- [DO THIS] Your task is to give the listing below back word for word, pictures excluded.

- [SOURCE EXCERPT]

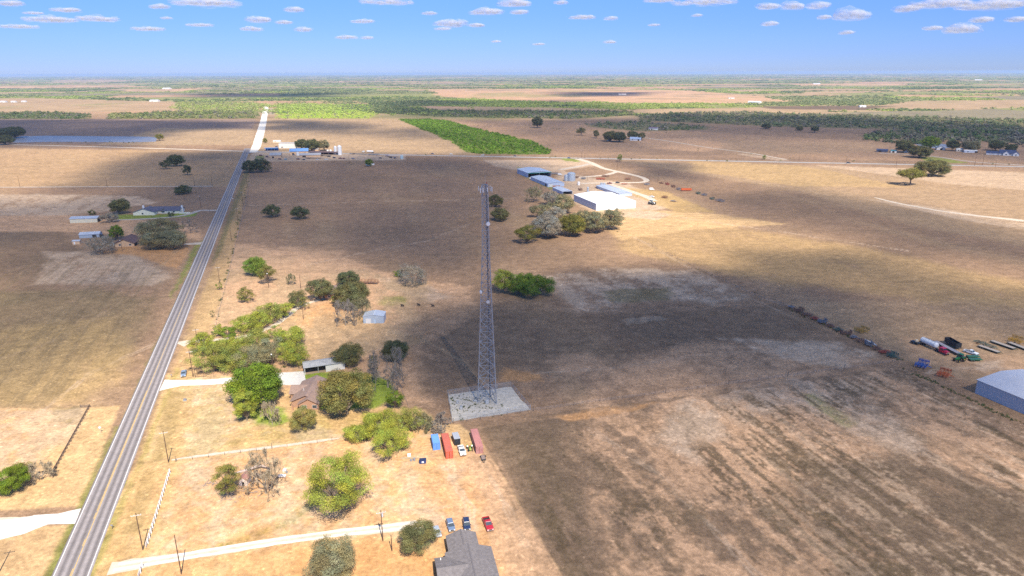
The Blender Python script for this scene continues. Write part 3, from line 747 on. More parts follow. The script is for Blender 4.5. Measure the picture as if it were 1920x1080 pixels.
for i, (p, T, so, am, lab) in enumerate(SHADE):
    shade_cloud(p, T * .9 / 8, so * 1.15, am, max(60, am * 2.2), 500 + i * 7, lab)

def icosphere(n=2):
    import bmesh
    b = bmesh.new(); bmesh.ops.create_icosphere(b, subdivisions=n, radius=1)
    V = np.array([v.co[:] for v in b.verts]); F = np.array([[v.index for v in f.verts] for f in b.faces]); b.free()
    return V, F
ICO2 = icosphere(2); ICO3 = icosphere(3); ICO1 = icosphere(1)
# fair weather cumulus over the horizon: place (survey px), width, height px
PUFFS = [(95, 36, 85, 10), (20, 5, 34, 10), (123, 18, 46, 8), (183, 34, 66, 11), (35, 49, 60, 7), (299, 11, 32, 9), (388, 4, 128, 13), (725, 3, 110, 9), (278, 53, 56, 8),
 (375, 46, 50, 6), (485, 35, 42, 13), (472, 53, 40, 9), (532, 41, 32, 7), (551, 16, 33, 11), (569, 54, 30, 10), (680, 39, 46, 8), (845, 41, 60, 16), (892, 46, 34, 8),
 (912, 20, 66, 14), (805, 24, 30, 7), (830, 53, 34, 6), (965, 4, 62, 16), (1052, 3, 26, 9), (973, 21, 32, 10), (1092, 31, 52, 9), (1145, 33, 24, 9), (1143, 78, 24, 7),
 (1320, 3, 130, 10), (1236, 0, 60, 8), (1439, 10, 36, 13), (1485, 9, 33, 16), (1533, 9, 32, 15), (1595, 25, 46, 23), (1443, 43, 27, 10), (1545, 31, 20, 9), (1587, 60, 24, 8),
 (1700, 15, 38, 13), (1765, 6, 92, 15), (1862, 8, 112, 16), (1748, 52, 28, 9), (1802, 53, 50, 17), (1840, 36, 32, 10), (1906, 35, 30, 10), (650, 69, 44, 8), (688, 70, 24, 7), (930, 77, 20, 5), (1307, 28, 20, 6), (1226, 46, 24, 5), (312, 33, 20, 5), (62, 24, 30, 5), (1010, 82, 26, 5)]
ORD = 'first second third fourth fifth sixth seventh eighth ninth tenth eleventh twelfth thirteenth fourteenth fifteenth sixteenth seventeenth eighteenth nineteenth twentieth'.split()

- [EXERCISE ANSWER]
The Blender Python script for this scene continues. Write part 3, from line 747 on. More parts follow. The script is for Blender 4.5. Measure the picture as if it were 1920x1080 pixels.
for i, (p, T, so, am, lab) in enumerate(SHADE):
    shade_cloud(p, T * .9 / 8, so * 1.15, am, max(60, am * 2.2), 500 + i * 7, lab)

def icosphere(n=2):
    import bmesh
    b = bmesh.new(); bmesh.ops.create_icosphere(b, subdivisions=n, radius=1)
    V = np.array([v.co[:] for v in b.verts]); F = np.array([[v.index for v in f.verts] for f in b.faces]); b.free()
    return V, F
ICO2 = icosphere(2); ICO3 = icosphere(3); ICO1 = icosphere(1)
# fair weather cumulus over the horizon: place (survey px), width, height px
PUFFS = [(95, 36, 85, 10), (20, 5, 34, 10), (123, 18, 46, 8), (183, 34, 66, 11), (35, 49, 60, 7), (299, 11, 32, 9), (388, 4, 128, 13), (725, 3, 110, 9), (278, 53, 56, 8),
 (375, 46, 50, 6), (485, 35, 42, 13), (472, 53, 40, 9), (532, 41, 32, 7), (551, 16, 33, 11), (569, 54, 30, 10), (680, 39, 46, 8), (845, 41, 60, 16), (892, 46, 34, 8),
 (912, 20, 66, 14), (805, 24, 30, 7), (830, 53, 34, 6), (965, 4, 62, 16), (1052, 3, 26, 9), (973, 21, 32, 10), (1092, 31, 52, 9), (1145, 33, 24, 9), (1143, 78, 24, 7),
 (1320, 3, 130, 10), (1236, 0, 60, 8), (1439, 10, 36, 13), (1485, 9, 33, 16), (1533, 9, 32, 15), (1595, 25, 46, 23), (1443, 43, 27, 10), (1545, 31, 20, 9), (1587, 60, 24, 8),
 (1700, 15, 38, 13), (1765, 6, 92, 15), (1862, 8, 112, 16), (1748, 52, 28, 9), (1802, 53, 50, 17), (1840, 36, 32, 10), (1906, 35, 30, 10), (650, 69, 44, 8), (688, 70, 24, 7), (930, 77, 20, 5), (1307, 28, 20, 6), (1226, 46, 24, 5), (312, 33, 20, 5), (62, 24, 30, 5), (1010, 82, 26, 5)]
ORD = 'first second third fourth fifth sixth seventh eighth ninth tenth eleventh twelfth thirteenth fourteenth fifteenth sixteenth seventeenth eighteenth nineteenth twentieth'.split()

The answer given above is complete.